UNITED STATES: Seattle comes to Washington

April 12, 2000
Issue 

WASHINGTON, D.C. — Protests are to be held here outside meetings of the International Monetary Fund (IMF) on April 16 and the World Bank on April 17 as part of a campaign to demand a world economy managed for people, not corporate profit.

Other events in the days surrounding the meetings include a protest as part of the Jubilee 2000 campaign to cancel Third World debt, a teach-in organised by Campaign for Labor Rights and co-sponsored by United Students Against Sweatshops and Global Exchange, an international forum on globalisation and a Latin America solidarity conference.

The 50 Years is Enough Network, which is supporting the protest, is demanding:

1. That the IMF and World Bank cancel all debts owed to them. Any funds required for this purpose should come from positive net capital and assets held by those institutions.

2. That the IMF and World Bank immediately cease imposing the economic austerity measures known as structural adjustment and/or other macroeconomic "reform", which have exacerbated poverty and inequality, as conditions of loans, credits, or debt relief. This requires both the suspension of those conditions in existing programs and an abandonment of any version of the "Heavily Indebted Poor Countries" initiative, which is founded on the concept of debt relief for policy reform.

3. That the IMF and World Bank accept responsibility for the disastrous impact of structural adjustment policies by paying reparations to the peoples and communities who have borne that impact.
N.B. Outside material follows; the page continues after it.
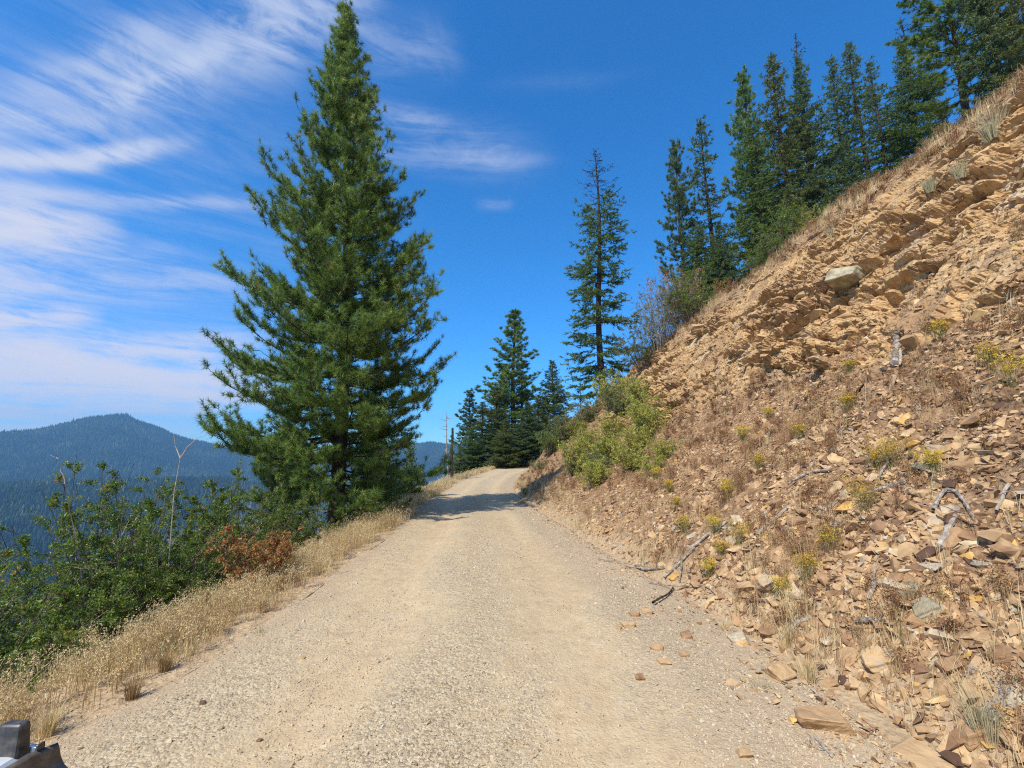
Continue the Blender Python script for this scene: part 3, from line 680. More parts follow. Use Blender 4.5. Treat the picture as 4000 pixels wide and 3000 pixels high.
fA = conifer(21, 12, .16, [(0, 1.9), (2, 1.8), (5, 1.5), (8, 1.1), (10.5, .68), (11.6, .38), (12, .2)], vary=(.4, 1.2), spacing=.34, nper=5, first=.5, nlen=.15, nw=.042, droop=.42, elev=(2, 50), dens=.9)
fB = conifer(22, 12, .14, [(0, 1.3), (3, 1.35), (6, 1.2), (9, .9), (11, .55), (12, .2)], vary=(.4, 1.25), spacing=.34, nper=5, first=.6, nlen=.15, nw=.042, droop=.5, elev=(0, 45), dens=.9, skip=.06)
fC = conifer(23, 12, .17, [(0, 2.6), (2, 2.5), (5, 2.0), (8, 1.35), (10.5, .68), (12, .15)], vary=(.45, 1.2), spacing=.33, nper=6, first=.3, nlen=.15, nw=.045, droop=.35, elev=(5, 50), dens=.8)
fD = conifer(24, 12, .13, [(0, .9), (2, 1.15), (5, 1.1), (8, .95), (10.5, .65), (12, .25)], vary=(.4, 1.3), spacing=.42, nper=5, first=1.0, nlen=.15, nw=.042, droop=.45, elev=(5, 45), bare=1.6, skip=.12, dens=.8)
pA = conifer(31, 12, .15, [(0, 1.2), (3, 1.5), (6, 1.35), (9, 1.0), (11, .62), (12, .3)], 'pine', vary=(.45, 1.25), spacing=.40, nper=5, first=1.0, nlen=.17, nw=.020, elev=(0, 55), droop=.2, bare=1.2, skip=.1, dens=1.0)
pB = conifer(32, 12, .15, [(0, 1.9), (3, 2.0), (6, 1.6), (9, 1.0), (11, .45), (12, .12)], 'pine', spacing=.42, nper=5, first=.8, nlen=.17, nw=.022, elev=(0, 50), droop=.2, bare=.9, skip=.06, dens=1.0)
dT = conifer(41, 16, .14, [(0, 1.5), (2, 1.85), (5, 1.75), (8, 1.5), (11, 1.25), (14, 1.1), (15.3, .5), (16, .15)], spacing=.46, nper=4, first=.5, nlen=.15, nw=.04, droop=.6, elev=(-6, 40), live_to=.76, skip=.06, dens=.9, dead_len=.95, crook=.1)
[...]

These funds should come from the institutions' positive net capital and assets, and should be distributed through democratically determined mechanisms.

4. That the World Bank group pay reparations to peoples relocated and otherwise harmed by its large projects (such as dams) and compensate governments for repayments made on projects which World Bank evaluations rank as economic failures. A further evaluation should determine which World Bank projects have failed on social, cultural, and environmental grounds, and appropriate compensation paid. The funds for these payments should come from the institutions' positive net capital and assets, and should be distributed through democratically determined mechanisms.

5. That the World Bank group immediately cease providing advice and resources through its division* devoted to private-sector investments to advance the goals associated with corporate globalisation, such as privatisation and liberalisation, and that private-sector investments currently held be liquidated to provide funds for the reparations demanded above.

6. That the agencies and individuals within the World Bank group and IMF complicit in abetting corruption, as well as their accomplices in borrowing countries, be prosecuted, and that those responsible, including the institutions involved, provide compensation for resources stolen and damage done.

7. That the future existence, structure, and policies of international institutions such as the World Bank group and the IMF be determined through a democratic, participatory and transparent process. The process must accord full consideration of the interests of the peoples most affected by the policies and practices of the institutions, and include a significant role for all parts of civil society.